Me complace saber que todo el campo me aguarda a todas horas como si fuera siempre un buen amigo, que me enseña lo exiguo del valor de mí mismo, y tiene la osadía de recordarme lo prescindible y vano que resulto sin duda para el tiempo. Si voy, me acoge siempre; si no voy, no se queja ni me riñe.
¿No es hermoso vivir con los recuerdos? ¿Adónde he de mandarlos si no existo para jugar con ellos, para dar un poquito de más fuerza a lo que ya pasó y nadie recuerda? ¿Quién iba a ser testigo del frío del otoño, del olor de la rosa tardía en los abrigos de cualquier jardín pobre? ¿Y el aire y sus caricias en las tardes de invierno? ¿Y la nieve en las cumbres? ¿Y el deshielo en los valles? ¿Y los frutos maduros y agostados en los meses de estío?
¿Y cómo dar testigo al tiempo del futuro? ¿Cómo no seguir viendo la luz que se renueva cada día? ¿Qué ha de ser de los seres que tanto nos consuelan y nos piden vivir cerca de ellos? ¿Qué de las demás cosas que piden compasión por sus desdichas u ofrecen ilusión por sus ayudas?
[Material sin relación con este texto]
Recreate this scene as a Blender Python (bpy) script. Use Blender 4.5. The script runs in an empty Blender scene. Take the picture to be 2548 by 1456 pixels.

Y luego la pasión de las cosas pequeñas y calladas, esas que van llenando nuestra línea con puntos que son horas: las compras, las lecturas, la prosa de estas líneas bien pautada, las cuatro y media en punto que anuncian tu venida, los ratitos de risas o de malos humores, la palabra de ánimo o el gesto de rechazo, la voz de cada noche por teléfono en la boca de rosa de una niña…, el ver cómo se marcha cada día, todo lo que nos mueve sin notarlo.
Mi esquema del amor es muy sencillo si quiero hacer resumen de sus caras. Es una el egoísmo, el amor que me tengo, ese que yo quisiera cultivar entendiéndolo bien, sin alharacas ni extraños sentimientos de pecado. Soy yo el que me contengo y el que existo, aquel al que descubro cuando abro mis ojos, el que bien me soporta y me define, el que habla conmigo a cada instante. El otro tiene nombre femenino, se llama compasión; compasión por el otro, por su dolor y por su fortaleza, por lo que a mí me aporta y por las pocas cosas que de mí necesita. También los otros seres me definen y yo no soy sin ellos. Mi compasión es mutua, etimológica, padecimiento de ambos, compartido, sentimientos que van y vienen siempre doblando los caminos.
Si yo fuera capaz de armar la mezcla de egoísmo y compasión con medidas exactas… Y si además supiera echarle alguna especia de dos árboles raros llamados libertad y otro de su tamaño que responde al apodo de la imaginación, entonces cada día sería un festín y un gozo.
Nos sobran los motivos para dar un buen tajo a nuestras venas, pero es más fuerte el peso de las causas que invitan a vivir, a crear una vida cada tarde, a ser nosotros mismos, pequeños dioses siempre, amantes, compasivos, amados y a la vez compadecidos. Hoy merece la pena. Y mañana también.